___ Data supplied
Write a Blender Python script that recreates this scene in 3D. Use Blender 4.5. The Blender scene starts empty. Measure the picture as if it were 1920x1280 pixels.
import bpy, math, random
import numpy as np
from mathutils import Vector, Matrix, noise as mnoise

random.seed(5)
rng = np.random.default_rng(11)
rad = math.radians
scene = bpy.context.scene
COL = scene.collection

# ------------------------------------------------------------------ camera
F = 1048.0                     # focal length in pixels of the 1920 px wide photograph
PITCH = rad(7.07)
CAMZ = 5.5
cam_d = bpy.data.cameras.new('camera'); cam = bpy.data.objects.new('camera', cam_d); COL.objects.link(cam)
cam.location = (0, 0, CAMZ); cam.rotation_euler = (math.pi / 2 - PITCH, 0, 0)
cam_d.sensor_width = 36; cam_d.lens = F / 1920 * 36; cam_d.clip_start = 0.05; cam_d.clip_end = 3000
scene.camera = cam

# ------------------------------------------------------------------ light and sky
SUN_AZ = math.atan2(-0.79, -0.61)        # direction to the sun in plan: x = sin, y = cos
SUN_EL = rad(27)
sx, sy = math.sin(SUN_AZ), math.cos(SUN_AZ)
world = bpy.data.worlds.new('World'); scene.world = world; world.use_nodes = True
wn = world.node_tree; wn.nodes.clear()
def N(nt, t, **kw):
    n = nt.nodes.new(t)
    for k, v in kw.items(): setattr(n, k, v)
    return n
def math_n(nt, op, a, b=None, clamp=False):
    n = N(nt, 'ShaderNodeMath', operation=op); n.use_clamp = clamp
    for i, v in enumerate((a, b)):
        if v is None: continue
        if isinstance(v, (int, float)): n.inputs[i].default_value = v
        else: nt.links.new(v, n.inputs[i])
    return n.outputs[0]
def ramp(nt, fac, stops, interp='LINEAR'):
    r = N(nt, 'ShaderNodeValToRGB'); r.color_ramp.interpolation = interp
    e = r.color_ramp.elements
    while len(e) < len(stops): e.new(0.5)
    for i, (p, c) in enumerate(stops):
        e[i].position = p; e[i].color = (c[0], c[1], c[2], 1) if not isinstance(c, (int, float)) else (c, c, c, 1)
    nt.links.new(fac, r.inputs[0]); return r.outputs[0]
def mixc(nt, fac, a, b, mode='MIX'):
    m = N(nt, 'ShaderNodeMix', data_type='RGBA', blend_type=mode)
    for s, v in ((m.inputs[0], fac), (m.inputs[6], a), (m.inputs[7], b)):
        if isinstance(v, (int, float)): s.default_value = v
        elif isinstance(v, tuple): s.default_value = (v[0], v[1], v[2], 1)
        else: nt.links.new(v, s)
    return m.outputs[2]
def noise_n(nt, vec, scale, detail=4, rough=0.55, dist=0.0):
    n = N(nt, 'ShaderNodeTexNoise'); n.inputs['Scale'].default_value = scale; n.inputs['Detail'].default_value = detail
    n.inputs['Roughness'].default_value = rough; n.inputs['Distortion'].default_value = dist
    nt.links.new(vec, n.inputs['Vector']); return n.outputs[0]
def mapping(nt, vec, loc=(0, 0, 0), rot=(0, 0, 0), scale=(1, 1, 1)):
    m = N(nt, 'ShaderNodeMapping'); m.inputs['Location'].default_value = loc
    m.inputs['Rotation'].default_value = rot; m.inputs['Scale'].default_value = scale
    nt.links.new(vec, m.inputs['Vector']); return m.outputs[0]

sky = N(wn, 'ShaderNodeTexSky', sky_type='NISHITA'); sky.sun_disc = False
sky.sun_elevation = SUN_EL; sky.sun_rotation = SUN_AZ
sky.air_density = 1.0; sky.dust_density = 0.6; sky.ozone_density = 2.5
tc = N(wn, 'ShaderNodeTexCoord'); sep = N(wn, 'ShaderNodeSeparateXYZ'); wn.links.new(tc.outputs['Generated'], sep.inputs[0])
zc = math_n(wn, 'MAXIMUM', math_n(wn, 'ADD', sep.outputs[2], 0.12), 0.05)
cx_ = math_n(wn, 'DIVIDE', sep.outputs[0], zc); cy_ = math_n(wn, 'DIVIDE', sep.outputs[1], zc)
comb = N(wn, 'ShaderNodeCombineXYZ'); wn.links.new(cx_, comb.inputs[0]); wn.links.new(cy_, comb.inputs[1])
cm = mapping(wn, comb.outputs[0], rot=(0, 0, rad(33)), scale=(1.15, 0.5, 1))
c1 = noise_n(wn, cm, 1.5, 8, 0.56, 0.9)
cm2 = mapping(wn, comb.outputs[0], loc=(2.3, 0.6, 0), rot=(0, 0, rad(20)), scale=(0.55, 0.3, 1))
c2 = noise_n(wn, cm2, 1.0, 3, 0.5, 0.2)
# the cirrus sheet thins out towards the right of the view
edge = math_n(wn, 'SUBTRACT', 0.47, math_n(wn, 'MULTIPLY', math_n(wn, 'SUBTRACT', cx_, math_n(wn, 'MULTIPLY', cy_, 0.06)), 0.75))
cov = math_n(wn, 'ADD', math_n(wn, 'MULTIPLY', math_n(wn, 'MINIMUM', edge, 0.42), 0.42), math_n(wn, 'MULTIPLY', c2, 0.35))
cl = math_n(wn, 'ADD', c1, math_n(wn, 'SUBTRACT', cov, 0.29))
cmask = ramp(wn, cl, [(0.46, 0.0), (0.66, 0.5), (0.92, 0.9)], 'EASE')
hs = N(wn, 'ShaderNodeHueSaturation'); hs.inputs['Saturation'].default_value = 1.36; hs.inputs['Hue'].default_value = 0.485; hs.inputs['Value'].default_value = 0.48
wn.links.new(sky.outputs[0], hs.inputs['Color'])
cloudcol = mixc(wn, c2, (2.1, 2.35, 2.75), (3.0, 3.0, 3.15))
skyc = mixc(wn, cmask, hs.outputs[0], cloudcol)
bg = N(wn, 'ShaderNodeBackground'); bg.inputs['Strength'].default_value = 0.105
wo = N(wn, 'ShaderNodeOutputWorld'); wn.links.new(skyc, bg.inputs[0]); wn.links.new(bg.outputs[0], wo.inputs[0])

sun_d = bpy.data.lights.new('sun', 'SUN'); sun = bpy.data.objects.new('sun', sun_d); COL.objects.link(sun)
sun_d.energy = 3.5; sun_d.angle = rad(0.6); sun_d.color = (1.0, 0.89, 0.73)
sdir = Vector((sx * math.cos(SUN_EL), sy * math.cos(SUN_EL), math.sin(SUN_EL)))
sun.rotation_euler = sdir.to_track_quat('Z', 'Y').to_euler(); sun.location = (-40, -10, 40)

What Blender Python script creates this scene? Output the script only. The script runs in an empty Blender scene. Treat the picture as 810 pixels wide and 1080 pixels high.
______
→ Written task: Work out how many lines of the data above contain the string "pixels" and give the number alone.

→ Answer to this exercise: 3